SOURCE MATERIAL:
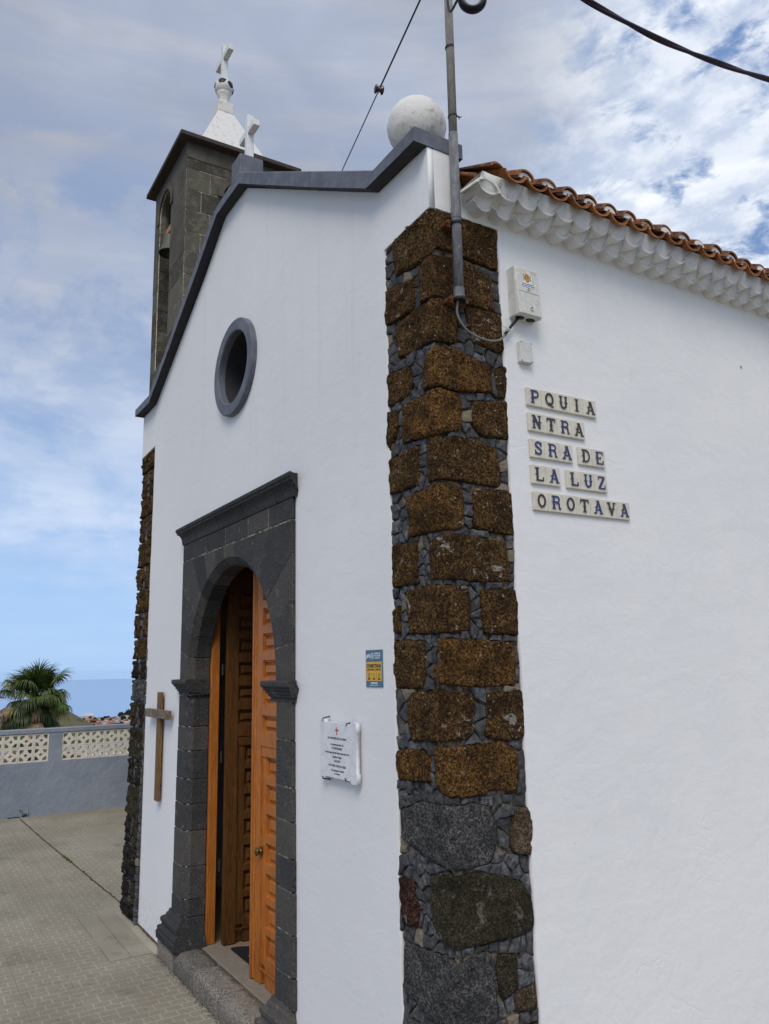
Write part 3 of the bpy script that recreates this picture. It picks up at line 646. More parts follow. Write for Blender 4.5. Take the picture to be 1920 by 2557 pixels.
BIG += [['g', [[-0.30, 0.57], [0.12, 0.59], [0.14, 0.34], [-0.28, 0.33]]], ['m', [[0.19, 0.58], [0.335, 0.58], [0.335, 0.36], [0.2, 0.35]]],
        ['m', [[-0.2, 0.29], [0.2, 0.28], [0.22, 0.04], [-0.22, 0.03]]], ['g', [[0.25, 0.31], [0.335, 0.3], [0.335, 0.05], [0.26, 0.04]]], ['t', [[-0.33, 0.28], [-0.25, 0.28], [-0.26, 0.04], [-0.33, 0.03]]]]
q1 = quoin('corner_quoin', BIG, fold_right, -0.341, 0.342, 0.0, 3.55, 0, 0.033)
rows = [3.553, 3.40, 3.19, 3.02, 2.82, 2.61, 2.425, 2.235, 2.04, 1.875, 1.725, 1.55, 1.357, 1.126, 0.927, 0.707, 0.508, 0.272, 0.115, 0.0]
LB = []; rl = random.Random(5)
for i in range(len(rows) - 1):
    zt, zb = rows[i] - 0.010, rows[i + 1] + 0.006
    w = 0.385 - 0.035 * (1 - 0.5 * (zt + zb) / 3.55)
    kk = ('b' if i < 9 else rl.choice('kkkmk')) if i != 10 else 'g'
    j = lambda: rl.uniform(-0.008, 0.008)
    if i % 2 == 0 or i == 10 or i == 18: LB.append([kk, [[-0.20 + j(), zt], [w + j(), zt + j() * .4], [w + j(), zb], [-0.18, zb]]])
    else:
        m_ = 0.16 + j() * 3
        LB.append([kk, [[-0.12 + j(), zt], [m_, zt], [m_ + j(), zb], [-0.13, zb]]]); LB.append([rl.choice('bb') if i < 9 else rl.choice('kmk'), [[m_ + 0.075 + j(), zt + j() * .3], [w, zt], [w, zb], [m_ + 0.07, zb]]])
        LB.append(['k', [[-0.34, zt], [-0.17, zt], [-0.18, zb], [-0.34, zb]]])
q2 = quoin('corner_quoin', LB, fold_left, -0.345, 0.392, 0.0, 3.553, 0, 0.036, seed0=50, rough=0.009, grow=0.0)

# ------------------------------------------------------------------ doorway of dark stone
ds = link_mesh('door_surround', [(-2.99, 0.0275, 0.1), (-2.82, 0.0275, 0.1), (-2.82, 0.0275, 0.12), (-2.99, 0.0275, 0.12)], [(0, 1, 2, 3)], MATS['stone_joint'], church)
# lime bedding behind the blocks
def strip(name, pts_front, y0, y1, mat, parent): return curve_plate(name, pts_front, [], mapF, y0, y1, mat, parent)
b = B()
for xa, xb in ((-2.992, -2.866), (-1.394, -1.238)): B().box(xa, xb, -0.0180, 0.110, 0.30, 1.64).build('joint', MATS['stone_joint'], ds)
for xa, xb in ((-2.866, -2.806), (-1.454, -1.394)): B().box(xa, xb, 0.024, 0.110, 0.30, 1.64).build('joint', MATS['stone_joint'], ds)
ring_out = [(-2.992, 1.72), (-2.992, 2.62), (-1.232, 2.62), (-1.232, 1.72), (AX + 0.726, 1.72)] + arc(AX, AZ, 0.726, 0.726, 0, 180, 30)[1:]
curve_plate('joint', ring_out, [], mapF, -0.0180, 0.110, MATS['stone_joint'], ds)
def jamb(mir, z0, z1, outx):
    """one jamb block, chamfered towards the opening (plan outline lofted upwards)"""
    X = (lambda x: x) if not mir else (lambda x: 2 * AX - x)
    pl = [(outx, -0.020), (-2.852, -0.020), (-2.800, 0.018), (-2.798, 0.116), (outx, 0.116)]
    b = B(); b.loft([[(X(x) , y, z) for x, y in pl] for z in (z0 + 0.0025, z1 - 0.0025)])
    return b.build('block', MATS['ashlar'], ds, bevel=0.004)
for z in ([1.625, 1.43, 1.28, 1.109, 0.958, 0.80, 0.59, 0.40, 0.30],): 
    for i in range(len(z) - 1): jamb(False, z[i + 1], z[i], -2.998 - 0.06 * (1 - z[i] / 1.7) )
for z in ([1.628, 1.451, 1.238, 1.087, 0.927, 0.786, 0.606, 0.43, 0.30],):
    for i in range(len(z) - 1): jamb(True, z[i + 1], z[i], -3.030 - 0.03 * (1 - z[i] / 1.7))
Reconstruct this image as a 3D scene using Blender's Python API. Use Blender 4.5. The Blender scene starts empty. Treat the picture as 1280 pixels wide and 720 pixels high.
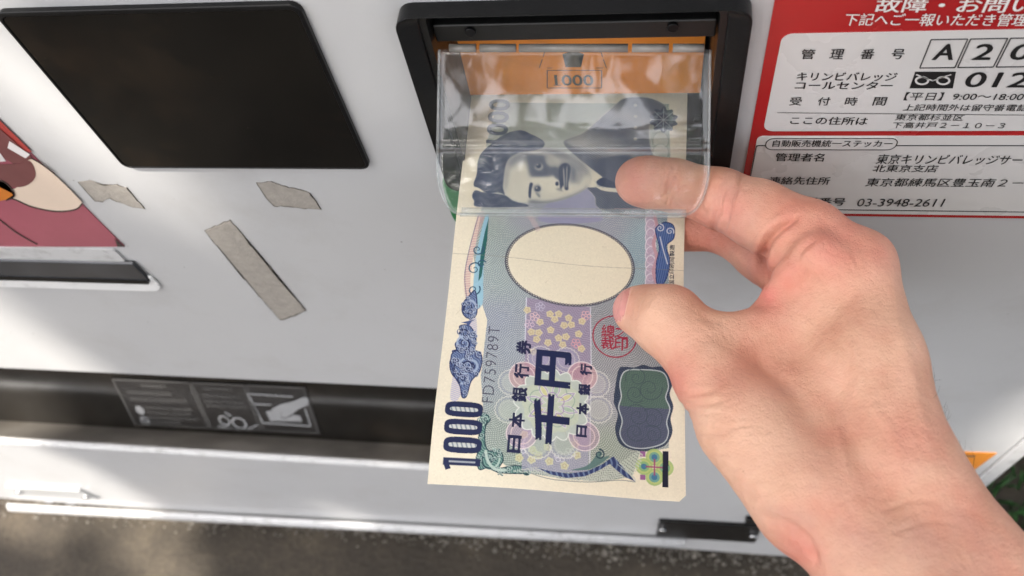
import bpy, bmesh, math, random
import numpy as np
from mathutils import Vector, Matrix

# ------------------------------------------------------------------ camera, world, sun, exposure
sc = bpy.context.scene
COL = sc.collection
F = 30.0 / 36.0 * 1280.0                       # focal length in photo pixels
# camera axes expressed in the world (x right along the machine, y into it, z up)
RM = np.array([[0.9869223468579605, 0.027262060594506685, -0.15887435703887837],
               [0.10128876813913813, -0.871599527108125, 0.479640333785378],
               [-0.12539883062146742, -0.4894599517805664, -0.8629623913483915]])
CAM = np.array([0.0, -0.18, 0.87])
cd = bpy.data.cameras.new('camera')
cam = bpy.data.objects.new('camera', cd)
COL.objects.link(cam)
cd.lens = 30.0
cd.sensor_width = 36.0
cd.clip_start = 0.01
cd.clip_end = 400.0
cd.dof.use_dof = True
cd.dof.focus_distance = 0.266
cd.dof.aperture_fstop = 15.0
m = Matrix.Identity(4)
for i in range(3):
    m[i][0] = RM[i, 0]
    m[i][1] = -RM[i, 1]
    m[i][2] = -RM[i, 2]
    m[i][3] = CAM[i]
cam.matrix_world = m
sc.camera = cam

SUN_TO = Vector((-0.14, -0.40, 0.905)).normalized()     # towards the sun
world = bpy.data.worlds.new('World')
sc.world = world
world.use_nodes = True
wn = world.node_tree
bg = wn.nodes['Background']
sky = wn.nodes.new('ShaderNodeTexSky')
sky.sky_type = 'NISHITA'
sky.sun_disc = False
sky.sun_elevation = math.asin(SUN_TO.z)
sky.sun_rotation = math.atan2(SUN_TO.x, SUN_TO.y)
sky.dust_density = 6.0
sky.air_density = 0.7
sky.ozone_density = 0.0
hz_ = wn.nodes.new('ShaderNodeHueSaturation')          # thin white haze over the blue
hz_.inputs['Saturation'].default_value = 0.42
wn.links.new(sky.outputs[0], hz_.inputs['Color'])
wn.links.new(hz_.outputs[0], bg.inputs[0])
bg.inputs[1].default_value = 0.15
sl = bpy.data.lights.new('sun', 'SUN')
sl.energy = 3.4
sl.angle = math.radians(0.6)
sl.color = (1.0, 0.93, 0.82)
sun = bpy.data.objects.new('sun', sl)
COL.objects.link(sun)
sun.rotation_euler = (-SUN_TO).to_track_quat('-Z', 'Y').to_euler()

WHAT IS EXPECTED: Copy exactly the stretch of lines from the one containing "Reconstruct this image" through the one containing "from mathutils import Vector, Matrix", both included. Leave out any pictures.

REPLY TO THE EXERCISE:
Reconstruct this image as a 3D scene using Blender's Python API. Use Blender 4.5. The Blender scene starts empty. Treat the picture as 1280 pixels wide and 720 pixels high.
import bpy, bmesh, math, random
import numpy as np
from mathutils import Vector, Matrix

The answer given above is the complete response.